Jacob: For anyone who lived through the 90s after the fall of the Berlin Wall, the Iron Curtain, and Fukuyama’s end of history thinking, it seemed to be a happier, less worried time. Then suddenly, in the beginning of the 2000s, there was a new reality taking shape. Originally, I was studying, and taught political science. I was very worried about the state of the democracy, exemplified by the decline in memberships in political parties. There were few people participating in democratic elections.

I saw this almost ignorant attitude towards democracy itself. The prevailing discourse was simply: if people wanted to participate, they could participate. As long as they had the opportunity to participate, such as by voting, there was no problem. That position, of taking democracy for granted, worried me at that time. And it still worries me, even more now. There were a few that called me paranoid at that time, but even paranoid people can be stalked!

DT: How did you get started?

Jacob: The company started out with us having the opportunity to conduct an election for a Danish labour union. This was in the early years of the internet, though internet usage was already quite widespread in Denmark. That meant a lot of people actually had access to it and were using it for work, private, and social activities. We started out building our first system with Siemens. We built this system aiming to ensure security and integrity in the voting process. Our solution was made available for unions, local communities, pension funds, and so on, perhaps more appropriately termed “everyday-life democracy.” We wanted the system to make the democratic arena accessible from an area where people were living an increasing part of their lives: on the internet.
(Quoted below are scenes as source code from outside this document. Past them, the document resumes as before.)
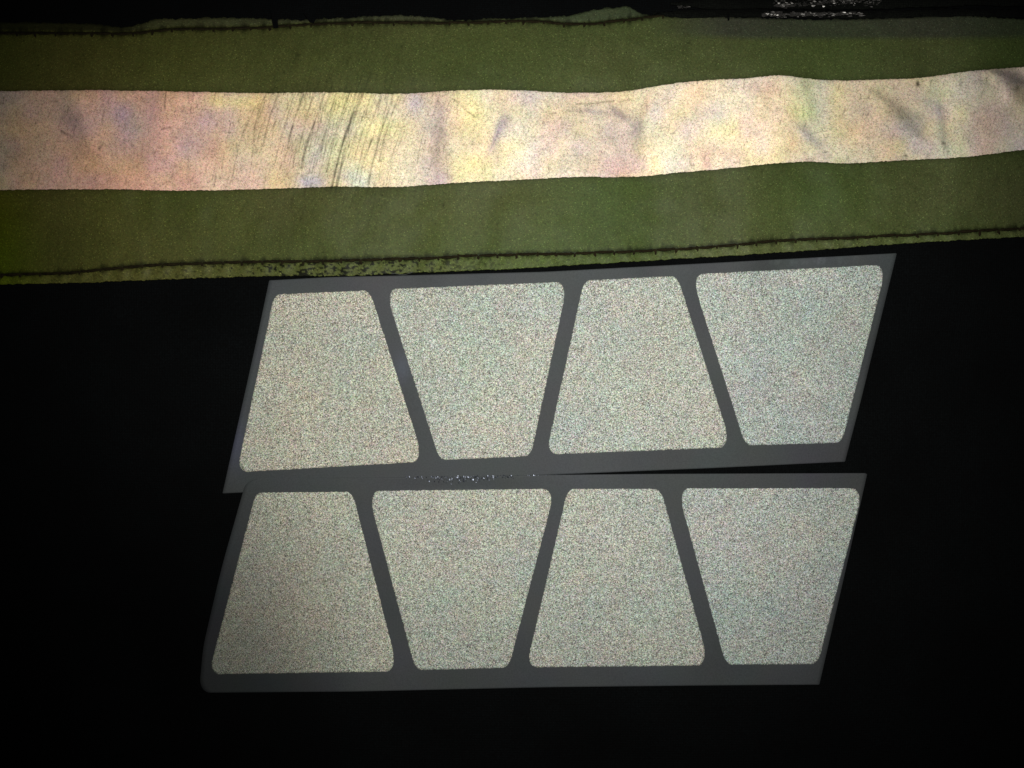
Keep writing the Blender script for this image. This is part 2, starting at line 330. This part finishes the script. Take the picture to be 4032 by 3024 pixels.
for bl in ((2500,560,26,120,4,(.60,.52,.48),.35),(1960,600,16,90,8,(.70,.58,.60),.45),(2530,440,12,40,20,(.62,.5,.42),.5),(1745,520,16,150,-8,(.58,.48,.52),.5),(3170,500,12,60,-30,(.58,.6,.52),.4),(3560,440,130,22,33,(.44,.42,.42),.5),(3705,480,14,120,-10,(.48,.5,.52),.5),(3880,330,70,16,20,(.45,.42,.4),.45),(950,520,120,90,0,(.80,.66,.58),.3),(420,640,120,60,0,(.85,.58,.48),.35),(2700,640,80,30,0,WH,.4),(2200,690,200,10,0,WH,.4),(1450,500,120,160,20,(1.08,1.0,.62),.35),(1270,620,30,100,12,(.72,.68,.62),.35),(40,430,80,120,0,(.60,.55,.46),.4),(60,620,90,60,0,(.66,.55,.42),.5),(200,640,90,110,10,PK,.5),(280,480,60,40,20,(.62,.44,.44),.5),(480,450,70,60,0,(.66,.54,.66),.5),(520,520,50,60,60,(.62,.55,.72),.4),
           (800,480,60,70,0,(.80,.60,.78),.6),(700,600,90,60,0,(.85,.60,.62),.4),(850,680,90,50,0,(1.1,.85,.66),.6),(950,400,120,30,0,(1.12,.98,.55),.6),(1060,430,70,50,20,(.85,.65,.5),.4),
           (560,700,90,40,0,(1.1,.78,.6),.6),(880,400,50,30,0,YE,.4),(1180,540,60,50,0,GN,.35),(1235,640,45,70,15,(.72,.60,.82),.65),(1215,715,60,30,0,LB,.75),(1180,480,60,40,0,PK,.3),(1090,620,100,70,0,(1.0,.85,.72),.4),
           (1330,400,90,40,0,YE,.6),(1480,430,90,60,70,YE,.5),(1370,560,70,60,0,(.95,1.0,.66),.4),(1400,700,60,50,0,(.85,1.05,1.0),.5),(1345,690,40,30,0,LB,.35),(1500,660,120,50,0,WH,.4),(1550,470,40,60,0,(.9,1.0,.6),.35),
           (1640,400,34,45,0,(.62,.64,.80),.65),(1720,500,26,90,80,PU,.1),(1725,560,34,120,-6,(.66,.53,.60),.7),(1735,690,34,50,0,(.78,.58,.78),.7),(1860,470,60,120,0,YE,.55),(1820,640,50,60,0,YE,.3),
           (1955,535,14,75,22,(.55,.44,.58),.8),(1990,470,40,22,-40,(.66,.52,.58),.55),(2060,390,80,30,0,(.85,.68,.70),.5),(2150,440,90,60,0,(.86,.76,.66),.4),(2060,640,70,70,0,WH,.5),(2200,620,80,60,0,(1.05,.95,.85),.4),
           (2320,435,110,13,8,(.60,.48,.56),.6),(2440,450,70,15,38,(.52,.42,.52),.7),(2510,505,22,50,10,(.50,.44,.55),.75),(2410,560,90,70,0,(.82,.68,.66),.55),(2440,655,100,50,0,(.95,.66,.64),.65),(2300,400,100,25,0,(1.12,1.0,.66),.4),
           (2545,410,20,70,18,(.95,.64,.5),.6),(2600,620,70,70,0,WH,.5),(2660,450,60,70,0,(1.12,1.0,.78),.4),(2740,470,50,70,0,(.98,.80,.78),.5),(2780,640,22,45,-5,(.98,.66,.66),.75),(2860,560,70,60,0,(1.15,1.05,.7),.4),(2900,620,60,40,0,(1.0,.76,.74),.4),
           (2960,350,90,25,-5,(.95,.70,.62),.5),(3000,360,60,40,0,(.92,.70,.72),.4),(3020,575,50,45,0,(1.35,1.26,.95),.8),(3060,480,40,80,10,WH,.35),(3160,360,45,60,0,(.62,.70,.55),.6),(3165,445,40,40,0,(.80,1.0,.55),.6),(3190,400,30,50,0,(.66,.74,.62),.4),
           (3190,545,75,20,38,(.62,.62,.70),.8),(3230,600,90,30,30,(.72,.76,.66),.5),(3120,560,25,30,0,PE,.5),(3370,540,70,60,0,PE,.45),(3300,440,80,50,0,(.92,.84,.6),.3),(3520,450,90,35,35,(.50,.46,.48),.7),(3560,500,60,60,0,(.55,.54,.52),.6),(3440,400,80,50,0,(.75,.64,.55),.4),
           (3660,400,60,25,35,(.52,.52,.58),.5),(3700,520,26,90,-8,(.56,.62,.66),.7),(3720,590,60,35,0,(.70,.82,.80),.6),(3620,570,40,40,0,(.66,.60,.72),.4),(3860,420,100,70,0,(1.0,.88,.68),.4),(3940,560,90,40,0,(1.0,.84,.74),.4),
           (4010,320,70,30,25,(.28,.27,.30),.9),(3930,285,90,14,12,(.40,.38,.38),.8),(4060,370,60,40,0,(.45,.42,.42),.6),(3800,300,50,30,0,(.8,.72,.62),.3)):
    blob(*bl)  # dark patches along the folds also hold painted crease shading
g_ = t.mean(1)[:, None]*np.array([1.08, 1.0, .86]); w_ = (.34*sm(PX, 900, 1300))[:, None]; t = t*(1-w_)+g_*w_
m5 = vnoise2(PX, PY, 88, 70, 50)+.6*vnoise2(PX, PY, 89, 30, 24); t *= (1+.055*m5)[:, None]
# blotchy interference colours of the old coating
n1 = vnoise2(PX, PY, 81, 95, 120); n2 = vnoise2(PX, PY, 82, 60, 70); n3 = vnoise2(PX, PY, 83, 26, 34); n4 = vnoise2(PX, PY, 84, 12, 16)
t = t*(1+.08*n1[:, None]*np.array([.3, -.6, -1.])+.07*n2[:, None]*np.array([.6, .8, -1.0])+.06*n3[:, None]*np.array([1, .6, .9])+.05*n4[:, None])
lum = vnoise2(PX, PY, 85, 7, 9)+vnoise2(PX, PY, 86, 4, 12); t *= (1-.10*sm(lum, .4, 1.4))[:, None]
t *= scratch_map(PX, PY)[:, None]
vv = (PY-silver_top(PX)); bb = silver_bot(PX)-PY
t *= (1-.35*np.exp(-np.clip(vv, 0, None)/5)*np.array([[.6], [.9], [1.]]).T.repeat(len(PX), 0).mean(1))[:, None]
t = .80*t*(t/np.maximum(.2, .86))**.25
mesh_obj('silver_stripe', V, F, M['silver'], trim, t)

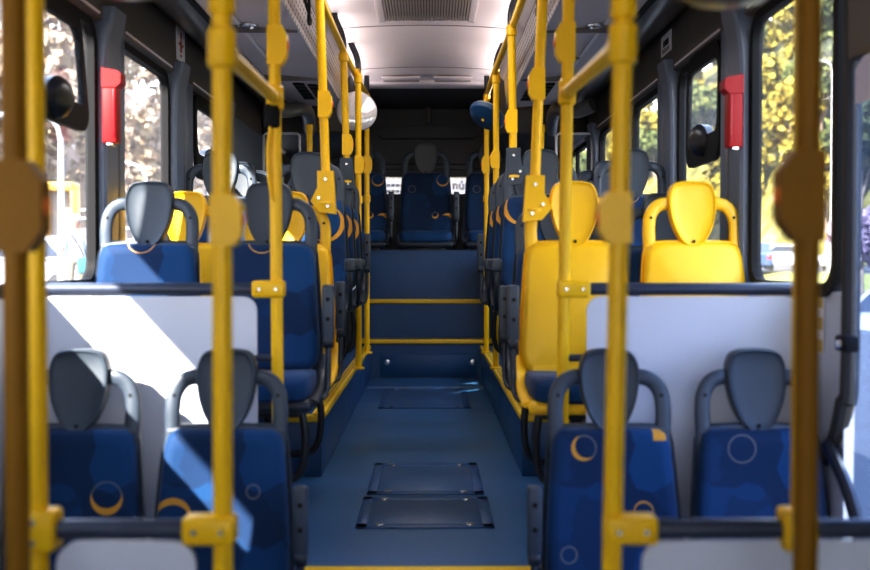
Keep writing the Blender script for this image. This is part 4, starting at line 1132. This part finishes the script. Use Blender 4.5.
# ------------------------------------------------------------------ light
w = bpy.data.worlds.new('world'); SC.world = w; w.use_nodes = True; nt = w.node_tree
bg = nt.nodes['Background']
tc = nt.nodes.new('ShaderNodeTexCoord'); sx = nt.nodes.new('ShaderNodeSeparateXYZ'); nt.links.new(tc.outputs['Generated'], sx.inputs[0])
cr = nt.nodes.new('ShaderNodeValToRGB'); nt.links.new(sx.outputs[2], cr.inputs[0])
cr.color_ramp.elements[0].position = 0; cr.color_ramp.elements[0].color = (.95, .95, .95, 1)
cr.color_ramp.elements[1].position = .7; cr.color_ramp.elements[1].color = (.45, .62, .95, 1)
nt.links.new(cr.outputs[0], bg.inputs[0]); bg.inputs[1].default_value = 5.0
sun = bpy.data.lights.new('sun', 'SUN'); sun.energy = 20; sun.angle = .01; sun.color = (1, .94, .84)
so = bpy.data.objects.new('sun', sun); COL.objects.link(so)
so.rotation_euler = V((1, 1.2, -1.1)).to_track_quat('-Z', 'Y').to_euler()
# area lights added under the ceiling as fill for the cabin
for y, e in ((5.2, 8), (7.4, 4)):
    l = bpy.data.lights.new('cabin_lamp', 'AREA'); l.shape = 'RECTANGLE'; l.size = .5; l.size_y = 1.2; l.energy = e; l.color = (1, .97, .95)
    lo = bpy.data.objects.new('cabin_lamp', l); COL.objects.link(lo); lo.location = (BX, y, 1.44)

for s in (-1, 1):  # lights added along the ducts to brighten the ceiling
    for y in (2.6, 5.3, 8.0):
        l = bpy.data.lights.new('cove_lamp', 'AREA'); l.shape = 'RECTANGLE'; l.size = 2.6; l.size_y = .06; l.energy = 2.9; l.color = (1, .93, .93)
        lo = bpy.data.objects.new('cove_lamp', l); COL.objects.link(lo); lo.location = (BX+s*.55, y, 1.33)
        lo.rotation_euler = V((-s*.6, 0, 1)).to_track_quat('-Z', 'Y').to_euler()
SC.view_settings.view_transform = 'Standard'
SC.view_settings.look = 'None'
SC.view_settings.exposure = 0.92
SC.view_settings.gamma = 0.88
SC.cycles.use_denoising = True
SC.cycles.max_bounces = 8; SC.cycles.diffuse_bounces = 5; SC.cycles.transparent_max_bounces = 16
SC.cycles.sample_clamp_indirect = 8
Since I’m not a technician, but instead educated in political science and public administration, I had to work closely together with people who were way more skilled in this domain than I am. From the very beginning, I’ve been working very closely with academia in security and data science, along with others who are knowledgeable about security issues, digital identity, e-voting, and so forth.

The first stage in working with academia was the result of a meeting with prominent academics from the IT University of Copenhagen in which we decided to pursue our joint interest of examining if and how trust in elections can be accomplished using digital voting methodologies. This resulted in the cross- disciplinary “DemTech” project involving academia, municipalities, and vendors. I believe to this day it is still one of the biggest scientific research projects in digital voting.

DT: You said that you are not a technician. How do you understand your role at Assembly Voting?

Jacob: We have this tagline in Assembly Voting that says: “Protect Democracy, Prove Integrity.” My role is to try to protect trust in democracy by making people aware of our mission, the importance of what we do, and why we should not take our democracy and democratic rights for granted.

I’m just a politically-interested person who really cares about democracy. Democracy is far from perfect, but undoubtedly far better than any other non-democratic alternatives. It all starts with the candidates and the voters at local elections in schools, in universities, in local boards or communities. They are the foundation in a sustainable election, and they should be served with the utmost respect with an election system which can remove any doubt about the result. It is in the local, day-to-day democracy where you learn how to become a democratic-minded citizen and to appreciate the democratic code of conduct. Of course, we have a huge educational task ahead of us, and an even bigger task to transform democratic formats to be in-sync with contemporary living if we are to make democracy the answer to the challenges we face in the twenty-first century.